Slowdown-hit Indian economy counts cost of stronger currency

reuters

New Delhi, Sept 2: India’s stronger currency has become a threat for its growth aspirations, piling pressure on the central bank to aggressively intervene in the foreign exchange market even at the risk of incurring the wrath of the United States.
The rupee has risen more than 6 percent this year against the dollar, snapping six consecutive years of depreciation, with the impact magnified by the decline of many competitors’ currencies against the greenback over the same period.
That is weighing on an economy that is struggling to cope with disruption caused by ambiguous rules of a recently launched Goods and Services Tax (GST), and has yet to fully recover from Prime Minister Narendra Modi’s crackdown on “black money”.
While the rupee’s surge is being driven by strong capital inflows lured by India’s economic and political stability, it is making the country’s exports less competitive and is also driving up imports, prolonging a slump in manufacturing.
An exports slowdown dented GDP growth by 2.6 percentage points in the last quarter.

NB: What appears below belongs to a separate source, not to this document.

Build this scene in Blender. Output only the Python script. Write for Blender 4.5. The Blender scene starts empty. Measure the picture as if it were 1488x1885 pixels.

Overall economic expansion cooled to 5.7 percent in the June quarter, data released on Thursday showed, its slackest pace in more than three years.
“(The) rupee is now really hurting growth,” said Pronab Sen, the former Chief Statistician of India and now a country director for think-tank International Growth Center. “It is about time India does something about it, else we will have to brace ourselves for an extended spell of weak growth.”

Struggling exports
Indian policymakers were banking on an improving global economy to lift demand for Indian goods, helping improve capacity utilization levels at Indian factories, which are running nearly 30 percent below their capacity
The Indian currency appreciated 4 percent against the dollar during the last quarter, whereas the Chinese yuan and Malaysian ringgit depreciated by 1.9 percent and 2.9 percent, respectively.
Ajay Sahai, head of the Federation of Indian Export Organizations (FIEO), says this price differential of nearly 6 percentage points made it tougher to compete with Chinese exporters in non-branded segments such as tiles, leather and garments.
“This price gap is good enough for a company like Wal-Mart to shift its orders to other locations,” Sahai said.
With inflation way below its medium-term target, the RBI could look to cut interest rates to prevent further currency appreciation. It could also aggressively cap the rupee by buying dollars to build foreign exchange reserves.